The song continues with the lines, "baby girl!! God bless your mother eeeeeeeeeeeeey baby oh! you too fine pass mammy water eeeeeeeeeeeey baby oh!" That bit of it made me laugh. It's got a great sense of humour. Yeah why not tell the woman of your dreams that she's hotter than a she beast that lives only to seduce men and carry them away to unheard of underwater kingdoms eh? She'll take it in her stride. She'll smile at you and tell you that you're more important to her than her morning shit. LIES!! She will go to her room and cry like my best friend Wonwon did when Royodeboyo told her that she was sweeter than fried meat.

ps! I don't know that she actually cried, but I do know that the compliment caused her far more grief than any insult. 

After begging God to bless every member in the girls family, Wizkid goes on to explain that love isn't selfless or kind or unconditional, it's largely dependent on reciprocity.

"love me make I love you baby oh"

But we can't judge him too harshly for that because he proves that he doesn't support rape and sexual violence in the next line.

"kiss me make I kiss you"

If you follow this advice, you shall never be guilty of any impropriety.

All of that lyrical floury goodness is carried by a yeasty beat so effervescent that one cannot listen to it without being blessed with a hint of happiness.
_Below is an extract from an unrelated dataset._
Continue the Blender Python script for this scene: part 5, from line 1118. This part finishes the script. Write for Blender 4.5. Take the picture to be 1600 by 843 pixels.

Like most Nigerian bread it's more than a little bit on the sweet side. And like all sweet things it can only be endured in small doses. The song suffers from a nasty case of diminishing breadness, where your enjoyment of the baked product diminishes with every bite. It doesn't become unbearable until the second verse by which time even the most staunch Wizkid supporter slams his head into the floor and screams, "WHEN WILL THE BLOODY SONG END?" or delivers a life ending slap to the music playing device.

In conclusion, the song features crumby and crummy lyrics super imposed on a spectacular beat produced by Del B. The beat, and Wizkid's whiny vocal embellishments save the song the way shitty bread needs more nutella than bread to be edible. The song is the musical equivalent of factory produced agege bread, and while this certainly suffices when one is in need of a bout of constipatition and some nostalgia, it is not healthy. As a result of this it gets three loaves out of a possible five.